Este último ha recogido sus artículos de los últimos años sobre nacionalismo en La aflicción de los patriotas . No sobra empezar por destacar que el libro, a pesar de la acidez del asunto, se lee con gusto. Los textos reflejan la precisión del jurista, la sensibilidad de quien ha vivido en directo y con alma de izquierdas la historia reciente de este país y un agudo sentido del humor que acude con pertinencia a la cultura popular. El autor agrupa los artículos en dos partes que, con guiño kantiano, titula «Crítica de la nación pura» y «Crítica de la sinrazón violenta». Conviene leerlos en estos días. Se ocupan de la política territorial y de la política antiterrorista del primer gobierno de Rodríguez Zapatero. Eso es lo mismo que decir que se ocupan de los problemas del actual. Porque, crisis económica aparte, no podemos olvidar que los principales retos del presente Gobierno son los líos en que nos embarcó el anterior. No deja de tener su aquel esta singular versión del Juan Palomo.

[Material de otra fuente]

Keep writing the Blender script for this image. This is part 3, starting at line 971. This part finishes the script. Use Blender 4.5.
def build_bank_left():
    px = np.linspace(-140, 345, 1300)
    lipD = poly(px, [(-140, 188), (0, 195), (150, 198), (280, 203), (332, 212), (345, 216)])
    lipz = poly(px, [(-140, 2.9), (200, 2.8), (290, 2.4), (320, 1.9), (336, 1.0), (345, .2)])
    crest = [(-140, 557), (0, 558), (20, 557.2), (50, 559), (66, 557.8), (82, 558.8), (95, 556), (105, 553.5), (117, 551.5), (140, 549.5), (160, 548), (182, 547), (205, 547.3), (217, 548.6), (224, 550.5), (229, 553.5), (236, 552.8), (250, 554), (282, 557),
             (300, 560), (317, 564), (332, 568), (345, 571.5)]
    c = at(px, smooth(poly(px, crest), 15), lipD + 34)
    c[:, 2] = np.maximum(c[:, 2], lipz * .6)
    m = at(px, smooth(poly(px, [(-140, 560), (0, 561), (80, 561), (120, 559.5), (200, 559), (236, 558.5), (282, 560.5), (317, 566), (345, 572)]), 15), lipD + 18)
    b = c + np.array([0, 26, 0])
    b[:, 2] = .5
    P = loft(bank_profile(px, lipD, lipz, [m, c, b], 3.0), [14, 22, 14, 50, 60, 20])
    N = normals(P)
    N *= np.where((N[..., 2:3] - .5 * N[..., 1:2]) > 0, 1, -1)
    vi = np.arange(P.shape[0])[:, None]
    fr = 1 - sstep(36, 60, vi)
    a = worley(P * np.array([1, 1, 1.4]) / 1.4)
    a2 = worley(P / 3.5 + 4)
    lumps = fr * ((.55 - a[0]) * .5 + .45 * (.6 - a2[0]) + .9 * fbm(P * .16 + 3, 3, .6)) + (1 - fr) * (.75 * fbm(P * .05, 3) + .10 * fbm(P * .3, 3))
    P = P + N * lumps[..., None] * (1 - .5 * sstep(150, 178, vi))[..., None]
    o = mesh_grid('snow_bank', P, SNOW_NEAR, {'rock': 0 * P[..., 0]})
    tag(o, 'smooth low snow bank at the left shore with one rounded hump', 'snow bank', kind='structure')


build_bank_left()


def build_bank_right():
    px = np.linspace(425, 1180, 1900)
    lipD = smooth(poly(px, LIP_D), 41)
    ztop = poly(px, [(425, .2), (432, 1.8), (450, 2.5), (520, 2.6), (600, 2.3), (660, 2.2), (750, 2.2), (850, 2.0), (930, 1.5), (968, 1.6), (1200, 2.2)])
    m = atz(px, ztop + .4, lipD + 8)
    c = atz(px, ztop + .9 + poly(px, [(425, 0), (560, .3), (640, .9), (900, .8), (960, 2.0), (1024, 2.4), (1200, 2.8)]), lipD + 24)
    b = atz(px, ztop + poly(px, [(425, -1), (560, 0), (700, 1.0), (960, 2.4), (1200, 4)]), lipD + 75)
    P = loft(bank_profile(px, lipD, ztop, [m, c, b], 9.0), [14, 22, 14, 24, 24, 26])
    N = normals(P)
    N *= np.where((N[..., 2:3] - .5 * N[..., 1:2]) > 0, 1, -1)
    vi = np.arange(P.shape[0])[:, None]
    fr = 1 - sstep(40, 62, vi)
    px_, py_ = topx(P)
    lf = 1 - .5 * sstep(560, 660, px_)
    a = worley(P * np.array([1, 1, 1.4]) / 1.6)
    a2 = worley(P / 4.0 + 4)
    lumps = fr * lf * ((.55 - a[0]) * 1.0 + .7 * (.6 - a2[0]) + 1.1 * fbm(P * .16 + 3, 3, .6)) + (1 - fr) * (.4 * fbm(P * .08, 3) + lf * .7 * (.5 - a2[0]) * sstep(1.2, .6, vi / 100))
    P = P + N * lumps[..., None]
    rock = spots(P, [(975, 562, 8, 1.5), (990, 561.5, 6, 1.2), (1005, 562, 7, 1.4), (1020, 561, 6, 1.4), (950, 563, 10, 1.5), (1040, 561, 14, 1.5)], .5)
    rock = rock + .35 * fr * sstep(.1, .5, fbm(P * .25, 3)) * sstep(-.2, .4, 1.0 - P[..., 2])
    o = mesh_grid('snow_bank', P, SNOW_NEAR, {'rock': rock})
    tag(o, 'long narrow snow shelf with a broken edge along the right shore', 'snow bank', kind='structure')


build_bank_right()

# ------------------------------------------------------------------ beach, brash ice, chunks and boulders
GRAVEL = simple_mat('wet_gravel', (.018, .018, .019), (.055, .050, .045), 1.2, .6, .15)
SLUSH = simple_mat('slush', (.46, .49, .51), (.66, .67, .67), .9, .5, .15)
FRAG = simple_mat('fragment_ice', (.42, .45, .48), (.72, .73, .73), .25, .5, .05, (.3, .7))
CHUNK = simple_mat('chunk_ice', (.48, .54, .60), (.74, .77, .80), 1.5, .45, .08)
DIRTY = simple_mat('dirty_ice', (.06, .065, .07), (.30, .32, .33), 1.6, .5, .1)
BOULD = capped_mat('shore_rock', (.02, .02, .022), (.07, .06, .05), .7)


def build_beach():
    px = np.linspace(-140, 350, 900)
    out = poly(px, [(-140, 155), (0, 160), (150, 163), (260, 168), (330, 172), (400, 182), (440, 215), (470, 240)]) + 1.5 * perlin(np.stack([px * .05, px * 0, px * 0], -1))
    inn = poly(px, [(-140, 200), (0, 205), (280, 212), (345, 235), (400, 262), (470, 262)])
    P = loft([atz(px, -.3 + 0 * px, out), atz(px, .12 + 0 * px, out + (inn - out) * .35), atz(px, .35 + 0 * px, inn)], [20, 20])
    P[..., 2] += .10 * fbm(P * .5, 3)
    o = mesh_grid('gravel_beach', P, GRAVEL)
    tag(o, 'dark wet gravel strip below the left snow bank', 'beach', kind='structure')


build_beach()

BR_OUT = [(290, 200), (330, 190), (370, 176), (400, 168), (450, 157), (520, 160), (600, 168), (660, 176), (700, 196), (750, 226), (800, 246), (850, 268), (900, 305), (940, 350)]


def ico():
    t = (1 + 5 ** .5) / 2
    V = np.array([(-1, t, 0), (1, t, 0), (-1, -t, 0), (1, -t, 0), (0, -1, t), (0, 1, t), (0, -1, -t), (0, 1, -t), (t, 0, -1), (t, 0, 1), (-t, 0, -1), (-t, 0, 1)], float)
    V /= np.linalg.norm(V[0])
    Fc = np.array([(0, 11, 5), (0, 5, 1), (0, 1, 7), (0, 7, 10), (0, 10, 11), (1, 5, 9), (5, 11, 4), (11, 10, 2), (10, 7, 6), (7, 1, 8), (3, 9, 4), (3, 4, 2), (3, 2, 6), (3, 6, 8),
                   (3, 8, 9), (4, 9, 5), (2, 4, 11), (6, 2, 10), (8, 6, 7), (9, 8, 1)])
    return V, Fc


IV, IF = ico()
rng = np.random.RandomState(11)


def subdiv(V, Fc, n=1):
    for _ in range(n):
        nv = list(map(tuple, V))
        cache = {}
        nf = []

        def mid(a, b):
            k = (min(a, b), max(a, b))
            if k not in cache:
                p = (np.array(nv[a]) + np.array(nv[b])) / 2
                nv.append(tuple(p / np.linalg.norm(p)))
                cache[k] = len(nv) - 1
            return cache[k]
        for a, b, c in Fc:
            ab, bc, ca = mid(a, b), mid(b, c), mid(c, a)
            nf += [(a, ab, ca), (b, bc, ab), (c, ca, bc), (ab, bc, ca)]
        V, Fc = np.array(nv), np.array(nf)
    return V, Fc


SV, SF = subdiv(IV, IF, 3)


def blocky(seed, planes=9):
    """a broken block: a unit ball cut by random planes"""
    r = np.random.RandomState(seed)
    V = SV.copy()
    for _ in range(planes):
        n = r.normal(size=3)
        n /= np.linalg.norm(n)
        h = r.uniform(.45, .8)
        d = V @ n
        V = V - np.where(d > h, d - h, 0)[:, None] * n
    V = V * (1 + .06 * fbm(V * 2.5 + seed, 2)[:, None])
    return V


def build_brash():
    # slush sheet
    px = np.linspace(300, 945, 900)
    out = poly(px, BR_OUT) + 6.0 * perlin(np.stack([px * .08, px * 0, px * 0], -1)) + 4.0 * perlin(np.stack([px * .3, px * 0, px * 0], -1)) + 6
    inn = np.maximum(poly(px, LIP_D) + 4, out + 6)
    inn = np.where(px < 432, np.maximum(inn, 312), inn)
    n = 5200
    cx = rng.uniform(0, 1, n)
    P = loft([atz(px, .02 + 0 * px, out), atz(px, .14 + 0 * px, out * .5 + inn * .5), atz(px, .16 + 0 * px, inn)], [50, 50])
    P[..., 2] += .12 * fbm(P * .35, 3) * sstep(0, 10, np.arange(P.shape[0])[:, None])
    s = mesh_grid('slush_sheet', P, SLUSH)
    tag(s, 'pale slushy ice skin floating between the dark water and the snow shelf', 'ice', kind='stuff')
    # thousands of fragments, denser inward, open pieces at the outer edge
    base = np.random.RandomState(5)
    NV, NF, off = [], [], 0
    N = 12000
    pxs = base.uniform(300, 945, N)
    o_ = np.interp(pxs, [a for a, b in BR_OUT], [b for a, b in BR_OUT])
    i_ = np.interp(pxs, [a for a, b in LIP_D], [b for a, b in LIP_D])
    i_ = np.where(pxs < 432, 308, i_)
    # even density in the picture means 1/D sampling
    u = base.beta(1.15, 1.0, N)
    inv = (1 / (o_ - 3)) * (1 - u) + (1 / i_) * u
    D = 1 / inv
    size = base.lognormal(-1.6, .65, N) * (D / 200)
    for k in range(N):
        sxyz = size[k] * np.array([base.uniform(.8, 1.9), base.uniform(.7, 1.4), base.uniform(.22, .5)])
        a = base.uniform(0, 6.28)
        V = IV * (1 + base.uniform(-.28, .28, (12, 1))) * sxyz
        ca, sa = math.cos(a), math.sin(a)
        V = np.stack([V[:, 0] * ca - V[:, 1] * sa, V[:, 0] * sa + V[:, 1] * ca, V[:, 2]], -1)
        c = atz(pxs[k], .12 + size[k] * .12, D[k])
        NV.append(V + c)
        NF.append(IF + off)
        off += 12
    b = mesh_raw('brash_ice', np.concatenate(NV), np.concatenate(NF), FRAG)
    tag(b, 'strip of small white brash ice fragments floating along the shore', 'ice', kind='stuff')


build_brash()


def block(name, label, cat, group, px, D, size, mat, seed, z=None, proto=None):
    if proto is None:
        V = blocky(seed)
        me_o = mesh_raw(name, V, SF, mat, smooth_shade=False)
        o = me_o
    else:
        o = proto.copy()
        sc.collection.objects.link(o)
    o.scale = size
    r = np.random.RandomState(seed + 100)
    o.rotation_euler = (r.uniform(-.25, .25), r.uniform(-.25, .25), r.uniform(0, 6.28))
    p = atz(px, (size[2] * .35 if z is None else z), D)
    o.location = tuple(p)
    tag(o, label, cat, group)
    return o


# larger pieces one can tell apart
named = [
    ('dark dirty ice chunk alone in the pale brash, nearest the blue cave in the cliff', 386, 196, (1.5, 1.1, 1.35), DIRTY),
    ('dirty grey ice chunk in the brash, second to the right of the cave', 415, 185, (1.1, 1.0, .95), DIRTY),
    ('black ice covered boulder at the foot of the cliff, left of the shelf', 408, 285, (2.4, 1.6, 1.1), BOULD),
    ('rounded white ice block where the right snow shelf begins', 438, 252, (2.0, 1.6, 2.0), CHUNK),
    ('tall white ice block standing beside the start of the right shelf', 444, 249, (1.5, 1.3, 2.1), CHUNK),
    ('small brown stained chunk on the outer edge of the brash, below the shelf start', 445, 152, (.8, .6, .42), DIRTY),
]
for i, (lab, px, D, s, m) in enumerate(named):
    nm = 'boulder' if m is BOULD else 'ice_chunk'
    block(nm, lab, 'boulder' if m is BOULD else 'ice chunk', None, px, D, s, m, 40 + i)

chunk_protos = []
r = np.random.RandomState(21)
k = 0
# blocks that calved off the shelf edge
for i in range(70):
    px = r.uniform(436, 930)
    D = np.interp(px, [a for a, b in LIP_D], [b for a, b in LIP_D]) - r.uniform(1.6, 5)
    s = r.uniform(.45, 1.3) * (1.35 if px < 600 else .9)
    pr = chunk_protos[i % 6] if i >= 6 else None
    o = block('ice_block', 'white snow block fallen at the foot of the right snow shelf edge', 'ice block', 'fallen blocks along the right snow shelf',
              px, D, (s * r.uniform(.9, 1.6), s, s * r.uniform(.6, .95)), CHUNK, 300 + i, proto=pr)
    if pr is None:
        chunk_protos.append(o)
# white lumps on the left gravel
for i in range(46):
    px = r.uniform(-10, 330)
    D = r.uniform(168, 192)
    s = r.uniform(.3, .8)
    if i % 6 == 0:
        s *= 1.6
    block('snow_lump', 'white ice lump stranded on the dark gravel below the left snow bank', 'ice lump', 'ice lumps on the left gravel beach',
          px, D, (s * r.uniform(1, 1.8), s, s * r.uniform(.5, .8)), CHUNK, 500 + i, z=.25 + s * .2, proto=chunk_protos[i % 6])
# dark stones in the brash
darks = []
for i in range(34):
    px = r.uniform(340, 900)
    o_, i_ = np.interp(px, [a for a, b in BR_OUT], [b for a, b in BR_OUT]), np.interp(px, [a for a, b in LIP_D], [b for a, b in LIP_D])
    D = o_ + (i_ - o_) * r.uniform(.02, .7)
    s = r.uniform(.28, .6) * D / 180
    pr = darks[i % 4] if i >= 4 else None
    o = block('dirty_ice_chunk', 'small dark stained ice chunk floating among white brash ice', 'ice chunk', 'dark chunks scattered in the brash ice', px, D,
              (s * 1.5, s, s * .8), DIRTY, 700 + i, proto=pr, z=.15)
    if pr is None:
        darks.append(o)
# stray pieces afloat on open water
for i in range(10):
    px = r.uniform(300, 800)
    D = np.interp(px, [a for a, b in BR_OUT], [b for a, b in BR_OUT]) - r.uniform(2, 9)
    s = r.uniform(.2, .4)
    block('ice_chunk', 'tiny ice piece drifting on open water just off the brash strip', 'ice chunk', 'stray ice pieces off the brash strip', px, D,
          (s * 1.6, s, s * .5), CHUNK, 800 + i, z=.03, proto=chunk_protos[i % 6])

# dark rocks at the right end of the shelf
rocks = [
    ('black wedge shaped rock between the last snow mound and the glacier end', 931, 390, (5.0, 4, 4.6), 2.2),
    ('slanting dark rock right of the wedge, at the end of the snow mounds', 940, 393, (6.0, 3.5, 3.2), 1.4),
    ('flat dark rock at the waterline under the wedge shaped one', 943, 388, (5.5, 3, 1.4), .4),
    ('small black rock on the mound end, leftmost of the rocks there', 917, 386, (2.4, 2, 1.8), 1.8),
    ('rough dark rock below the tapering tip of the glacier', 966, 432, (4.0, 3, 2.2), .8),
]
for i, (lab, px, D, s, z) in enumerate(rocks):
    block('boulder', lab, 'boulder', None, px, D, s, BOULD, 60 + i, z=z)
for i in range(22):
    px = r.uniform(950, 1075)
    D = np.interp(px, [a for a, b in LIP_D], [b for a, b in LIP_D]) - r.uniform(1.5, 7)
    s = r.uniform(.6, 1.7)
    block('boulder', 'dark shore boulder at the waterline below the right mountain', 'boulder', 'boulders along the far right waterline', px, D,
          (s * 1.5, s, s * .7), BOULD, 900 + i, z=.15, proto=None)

Para cualquier articulista, el nacionalismo es una mina. Uno de los procedimientos más eficaces del artículo de opinión consiste en arrancar de la anécdota hasta recalar en la categoría. La noticia del día permite identificar la tendencia. Una excelente estrategia para abordar el nacionalismo, que gotea sus mil intervenciones al servicio de un propósito único: la recreación de la identidad nacional. La identidad nacional oficia como la fuente de inspiración de un programa que aspira a regir la vida de las gentes en cada uno de sus detalles. Con ello, por cierto, el nacionalismo invierte la noción en la que se funda, el Volksgeist , el espíritu del pueblo. Mientras en su original interpretación historicista, el Volksgeist era el punto de llegada, el dato que se rastreaba en cada uno de los gestos de sus portadores, el nacionalismo se inventa el espíritu y después lo inocula, lo quieran o no, a sus supuestos portadores.